To see all containers (including stopped ones):

docker ps -a

Restart a container:

docker restart <container_name_or_id>

Listing containers

To see running containers:

docker container ls

To see active + inactive containers:

docker container ls -l

The container id, name are unique. Id is created, name can be provided. If not it’s created automatically from an FOSS list of scientists & hackers.

Know more about a running container

Seeing logs

To see a one time snapshot of log (not running/streaming of logs):

docker container logs <name_of_container>

Seeing processes

Display the running processes of a container

Aliases: docker container top, docker top

docker container top <container name>

Nginx has a master process that spawns worker processes.

Stop running containers

docker container stop <1st 3 letters of container id>

Delete containers

To delete inactive container:

docker container rm <id>

You can as well specify multiple ids.

To delete active container:

docker container rm -f <id>

BTS of docker run command

What happens behind the scenes (BTS) of docker container run command:

  1. Looks for the image in the image cache
  2. If not found, it downloads from the remote repository (docker hub - default registry)
  3. Downloads the latest version (if no version defined)
  4. Creates new container based on the image
  5. Assigns a virtual IP to container - on a private network inside docker engine
  6. Opens port 1234 on host & forwards it to port 80 in container.
  7. Start container using the CMD command specified in the image Dockerfile.

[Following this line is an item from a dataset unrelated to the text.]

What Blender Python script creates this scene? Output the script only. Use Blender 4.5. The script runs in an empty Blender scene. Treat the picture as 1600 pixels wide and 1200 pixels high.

You can specify all of these:

docker container run --publish 1234:80 --name hayeee -d nginx:1.11 nginx -T

1.11 - image version nginx -T - CMD run on start

Misconceptions

  • Containers a re not mini VMs. They are processes with restricted resource.

Windows containers

Seeing the challenges my consulting teams have in supporting Windows Containers over the years, I still can’t recommend Windows Containers in most cases. The .NET teams I know are moving their codebase to .NET 5 on Linux, and adopting Linux containers.

Quick question

Q: I ran ‘docker container run -p 80:80 nginx’ and my command line is gone and everything looks frozen. Why?

A: Because you didn’t specify the -d flag to detach it in the background, and there aren’t any Nginx logs yet.

Everything is normal. You didn’t specify the -d flag to detach it in the background, and there aren’t any logs coming across the screen because you haven’t connected to the published port yet, so Nginx has nothing to log about.

Container performance

docker container stats - overview of all container processes docker container inspect <id> - metadata about a container docker container top <id> - processes inside container

Getting a shell inside containers

There is no need of SSH! Useful for troubleshooting.

Two Docker commands:

  • Start a new container interatively
  • Run additional command in existing container

Two options:

  • -i - interactive (i flag keeps the container’s STDIN open)
  • -t - TTY, allocate a psudo TTY

Note: docker container exec runs additional process on existing container. For example it’s not going to affect root process of your mysql daemon.

Quick question.

Q: docker run container alpine bash will give error. Why? A: bash isn’t included in alpine :) But it surely has sh which you can use.